# Source data
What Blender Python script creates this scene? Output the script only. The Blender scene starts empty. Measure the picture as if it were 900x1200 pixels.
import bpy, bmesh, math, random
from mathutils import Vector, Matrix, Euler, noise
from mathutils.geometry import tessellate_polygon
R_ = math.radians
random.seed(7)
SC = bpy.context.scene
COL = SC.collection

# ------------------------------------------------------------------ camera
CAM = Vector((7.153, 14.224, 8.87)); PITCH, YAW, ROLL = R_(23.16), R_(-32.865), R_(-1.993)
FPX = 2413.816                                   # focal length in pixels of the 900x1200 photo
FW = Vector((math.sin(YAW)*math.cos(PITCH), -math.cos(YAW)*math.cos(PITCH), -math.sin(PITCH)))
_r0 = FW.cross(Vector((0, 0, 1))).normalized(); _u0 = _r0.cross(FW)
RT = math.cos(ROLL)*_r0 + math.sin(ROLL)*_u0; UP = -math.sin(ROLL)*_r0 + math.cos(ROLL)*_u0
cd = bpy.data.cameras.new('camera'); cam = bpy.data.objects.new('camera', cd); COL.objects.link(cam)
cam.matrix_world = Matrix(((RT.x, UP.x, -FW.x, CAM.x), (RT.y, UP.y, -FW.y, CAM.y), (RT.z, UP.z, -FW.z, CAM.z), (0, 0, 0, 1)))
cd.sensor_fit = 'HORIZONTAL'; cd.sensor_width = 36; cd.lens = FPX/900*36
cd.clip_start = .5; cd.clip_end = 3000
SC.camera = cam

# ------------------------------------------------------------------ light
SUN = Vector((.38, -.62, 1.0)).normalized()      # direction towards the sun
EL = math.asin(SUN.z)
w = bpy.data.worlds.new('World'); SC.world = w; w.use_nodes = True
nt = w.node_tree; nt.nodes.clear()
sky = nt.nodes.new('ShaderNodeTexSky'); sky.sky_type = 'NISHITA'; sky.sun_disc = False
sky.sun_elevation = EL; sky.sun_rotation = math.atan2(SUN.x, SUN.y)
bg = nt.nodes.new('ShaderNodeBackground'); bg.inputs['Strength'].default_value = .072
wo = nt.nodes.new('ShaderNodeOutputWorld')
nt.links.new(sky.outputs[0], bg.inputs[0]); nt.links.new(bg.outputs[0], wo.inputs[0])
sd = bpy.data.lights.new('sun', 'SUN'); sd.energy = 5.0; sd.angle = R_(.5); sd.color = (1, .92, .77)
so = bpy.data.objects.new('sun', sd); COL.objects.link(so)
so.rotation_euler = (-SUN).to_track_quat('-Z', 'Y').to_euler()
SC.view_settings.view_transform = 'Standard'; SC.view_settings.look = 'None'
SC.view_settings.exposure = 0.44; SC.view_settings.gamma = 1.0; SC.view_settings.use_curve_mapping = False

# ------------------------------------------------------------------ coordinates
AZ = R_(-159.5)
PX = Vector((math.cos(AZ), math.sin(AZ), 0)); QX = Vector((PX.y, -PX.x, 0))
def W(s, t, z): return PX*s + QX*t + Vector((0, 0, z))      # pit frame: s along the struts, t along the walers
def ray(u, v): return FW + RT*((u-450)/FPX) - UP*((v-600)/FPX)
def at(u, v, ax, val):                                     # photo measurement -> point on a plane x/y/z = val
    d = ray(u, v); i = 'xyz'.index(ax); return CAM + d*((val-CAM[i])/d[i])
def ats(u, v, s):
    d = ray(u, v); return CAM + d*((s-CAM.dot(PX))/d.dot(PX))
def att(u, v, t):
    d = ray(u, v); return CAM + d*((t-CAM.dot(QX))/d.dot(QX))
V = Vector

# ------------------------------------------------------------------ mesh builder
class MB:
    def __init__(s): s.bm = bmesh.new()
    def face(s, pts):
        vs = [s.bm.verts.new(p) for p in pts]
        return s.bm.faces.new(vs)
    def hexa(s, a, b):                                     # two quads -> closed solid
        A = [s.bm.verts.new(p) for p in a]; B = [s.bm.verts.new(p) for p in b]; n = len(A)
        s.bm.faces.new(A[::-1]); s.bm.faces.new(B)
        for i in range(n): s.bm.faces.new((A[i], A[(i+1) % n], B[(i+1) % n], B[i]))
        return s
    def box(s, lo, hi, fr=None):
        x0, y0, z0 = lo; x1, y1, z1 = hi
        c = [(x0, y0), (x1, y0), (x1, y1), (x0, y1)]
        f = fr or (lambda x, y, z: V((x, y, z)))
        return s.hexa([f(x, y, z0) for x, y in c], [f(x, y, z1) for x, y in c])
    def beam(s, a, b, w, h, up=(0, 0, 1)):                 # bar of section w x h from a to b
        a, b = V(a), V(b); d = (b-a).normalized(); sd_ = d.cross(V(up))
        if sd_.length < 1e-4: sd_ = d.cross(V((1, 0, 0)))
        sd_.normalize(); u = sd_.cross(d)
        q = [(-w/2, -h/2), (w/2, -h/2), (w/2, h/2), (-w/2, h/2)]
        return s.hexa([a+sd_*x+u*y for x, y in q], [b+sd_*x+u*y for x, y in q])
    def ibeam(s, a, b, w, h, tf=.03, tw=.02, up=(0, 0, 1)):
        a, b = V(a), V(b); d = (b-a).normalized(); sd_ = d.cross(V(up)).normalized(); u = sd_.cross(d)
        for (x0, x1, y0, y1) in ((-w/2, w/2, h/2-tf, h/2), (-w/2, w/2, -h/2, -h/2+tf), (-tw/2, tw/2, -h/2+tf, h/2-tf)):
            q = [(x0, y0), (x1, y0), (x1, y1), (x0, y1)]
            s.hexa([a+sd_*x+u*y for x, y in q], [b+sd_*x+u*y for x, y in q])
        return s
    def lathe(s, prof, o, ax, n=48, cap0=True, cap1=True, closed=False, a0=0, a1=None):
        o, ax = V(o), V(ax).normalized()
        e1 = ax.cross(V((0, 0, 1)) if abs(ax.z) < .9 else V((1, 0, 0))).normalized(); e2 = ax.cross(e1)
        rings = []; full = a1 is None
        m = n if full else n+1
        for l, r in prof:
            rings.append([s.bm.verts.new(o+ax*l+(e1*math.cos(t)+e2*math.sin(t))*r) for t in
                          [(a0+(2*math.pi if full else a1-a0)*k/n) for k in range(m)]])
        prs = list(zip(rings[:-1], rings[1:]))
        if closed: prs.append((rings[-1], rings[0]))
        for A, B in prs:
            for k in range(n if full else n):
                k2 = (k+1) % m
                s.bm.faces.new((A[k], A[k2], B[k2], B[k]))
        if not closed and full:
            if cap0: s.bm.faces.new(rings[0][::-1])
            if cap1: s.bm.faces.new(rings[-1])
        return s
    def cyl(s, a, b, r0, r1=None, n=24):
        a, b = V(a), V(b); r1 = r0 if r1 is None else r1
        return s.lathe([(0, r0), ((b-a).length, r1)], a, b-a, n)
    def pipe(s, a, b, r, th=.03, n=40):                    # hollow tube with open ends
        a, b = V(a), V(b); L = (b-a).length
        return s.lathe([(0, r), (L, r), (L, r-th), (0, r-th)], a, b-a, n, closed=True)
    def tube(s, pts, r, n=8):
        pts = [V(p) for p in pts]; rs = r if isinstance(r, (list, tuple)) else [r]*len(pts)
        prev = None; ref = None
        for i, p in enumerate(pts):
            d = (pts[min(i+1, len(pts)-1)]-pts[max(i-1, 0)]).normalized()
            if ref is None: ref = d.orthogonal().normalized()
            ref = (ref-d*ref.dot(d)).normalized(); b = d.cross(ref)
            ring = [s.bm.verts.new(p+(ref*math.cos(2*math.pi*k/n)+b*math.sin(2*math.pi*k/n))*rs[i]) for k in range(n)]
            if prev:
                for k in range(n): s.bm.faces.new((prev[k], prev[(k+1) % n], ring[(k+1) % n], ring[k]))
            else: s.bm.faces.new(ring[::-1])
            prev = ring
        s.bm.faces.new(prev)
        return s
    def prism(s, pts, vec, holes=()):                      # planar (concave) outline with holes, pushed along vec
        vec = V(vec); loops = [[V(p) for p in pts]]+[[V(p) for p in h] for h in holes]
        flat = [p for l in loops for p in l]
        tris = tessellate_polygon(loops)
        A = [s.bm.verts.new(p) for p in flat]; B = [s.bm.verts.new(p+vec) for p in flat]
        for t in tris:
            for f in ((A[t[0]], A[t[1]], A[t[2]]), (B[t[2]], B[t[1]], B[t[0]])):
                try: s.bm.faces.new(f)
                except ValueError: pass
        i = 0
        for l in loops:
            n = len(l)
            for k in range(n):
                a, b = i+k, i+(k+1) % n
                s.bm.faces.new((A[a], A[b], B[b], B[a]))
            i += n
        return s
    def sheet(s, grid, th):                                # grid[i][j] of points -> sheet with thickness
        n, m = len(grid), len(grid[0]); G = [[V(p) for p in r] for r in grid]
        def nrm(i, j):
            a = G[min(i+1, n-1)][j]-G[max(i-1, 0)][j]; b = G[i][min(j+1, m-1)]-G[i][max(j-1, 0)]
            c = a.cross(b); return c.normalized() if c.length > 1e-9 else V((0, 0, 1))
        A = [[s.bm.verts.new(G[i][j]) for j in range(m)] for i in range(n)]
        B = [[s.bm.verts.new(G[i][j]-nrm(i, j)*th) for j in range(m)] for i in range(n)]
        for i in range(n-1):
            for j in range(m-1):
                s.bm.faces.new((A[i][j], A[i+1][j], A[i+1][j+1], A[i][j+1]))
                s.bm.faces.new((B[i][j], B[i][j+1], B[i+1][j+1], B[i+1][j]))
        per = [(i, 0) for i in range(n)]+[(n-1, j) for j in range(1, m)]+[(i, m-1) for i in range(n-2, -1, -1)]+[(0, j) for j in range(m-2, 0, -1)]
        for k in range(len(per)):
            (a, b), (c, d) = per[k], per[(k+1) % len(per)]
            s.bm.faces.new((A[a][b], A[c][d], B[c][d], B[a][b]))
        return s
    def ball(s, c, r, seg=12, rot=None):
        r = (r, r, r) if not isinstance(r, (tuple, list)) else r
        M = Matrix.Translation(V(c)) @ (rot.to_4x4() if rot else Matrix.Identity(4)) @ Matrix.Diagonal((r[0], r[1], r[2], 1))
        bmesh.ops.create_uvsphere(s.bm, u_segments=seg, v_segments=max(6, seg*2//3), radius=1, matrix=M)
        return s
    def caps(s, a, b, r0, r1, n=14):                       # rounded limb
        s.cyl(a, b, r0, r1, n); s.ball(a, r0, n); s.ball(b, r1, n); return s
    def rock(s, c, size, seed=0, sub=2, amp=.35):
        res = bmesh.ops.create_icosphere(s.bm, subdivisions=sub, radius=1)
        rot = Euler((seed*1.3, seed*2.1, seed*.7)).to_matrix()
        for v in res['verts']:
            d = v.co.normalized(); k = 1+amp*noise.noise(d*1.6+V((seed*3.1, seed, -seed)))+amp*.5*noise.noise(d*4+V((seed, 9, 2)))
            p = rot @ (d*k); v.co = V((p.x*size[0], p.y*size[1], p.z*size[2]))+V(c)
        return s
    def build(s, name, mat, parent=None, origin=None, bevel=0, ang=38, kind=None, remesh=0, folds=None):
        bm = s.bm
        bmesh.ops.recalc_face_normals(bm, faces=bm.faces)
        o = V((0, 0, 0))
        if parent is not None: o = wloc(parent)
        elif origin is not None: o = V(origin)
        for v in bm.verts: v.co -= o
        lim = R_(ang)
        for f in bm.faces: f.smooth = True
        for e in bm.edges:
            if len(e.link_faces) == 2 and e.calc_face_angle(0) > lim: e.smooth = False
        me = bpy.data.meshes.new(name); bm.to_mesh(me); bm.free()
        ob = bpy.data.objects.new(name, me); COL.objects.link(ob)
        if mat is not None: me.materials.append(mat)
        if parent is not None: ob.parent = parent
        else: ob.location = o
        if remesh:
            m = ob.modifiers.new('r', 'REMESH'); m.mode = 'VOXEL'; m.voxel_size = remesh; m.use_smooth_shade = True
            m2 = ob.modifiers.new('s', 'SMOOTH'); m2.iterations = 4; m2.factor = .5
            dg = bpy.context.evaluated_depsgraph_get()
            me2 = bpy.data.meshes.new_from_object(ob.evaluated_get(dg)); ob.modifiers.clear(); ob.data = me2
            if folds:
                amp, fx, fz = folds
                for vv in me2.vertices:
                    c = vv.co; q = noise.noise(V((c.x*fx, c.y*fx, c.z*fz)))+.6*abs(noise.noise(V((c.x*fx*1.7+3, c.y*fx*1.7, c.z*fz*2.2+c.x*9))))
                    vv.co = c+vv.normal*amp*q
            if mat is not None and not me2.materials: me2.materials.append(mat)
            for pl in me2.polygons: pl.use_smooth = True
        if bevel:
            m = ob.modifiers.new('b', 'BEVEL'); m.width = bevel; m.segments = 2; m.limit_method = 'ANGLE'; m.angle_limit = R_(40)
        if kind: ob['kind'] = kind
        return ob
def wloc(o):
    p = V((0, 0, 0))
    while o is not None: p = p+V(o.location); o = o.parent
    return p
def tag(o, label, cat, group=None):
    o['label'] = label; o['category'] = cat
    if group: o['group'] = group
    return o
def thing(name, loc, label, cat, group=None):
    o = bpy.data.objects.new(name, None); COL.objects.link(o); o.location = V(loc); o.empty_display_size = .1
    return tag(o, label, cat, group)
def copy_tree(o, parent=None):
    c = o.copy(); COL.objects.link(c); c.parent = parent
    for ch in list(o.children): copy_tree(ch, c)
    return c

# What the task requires
Look through the material above and work out how many of its lines contain "pixels". State the number only.

# Result for this task
2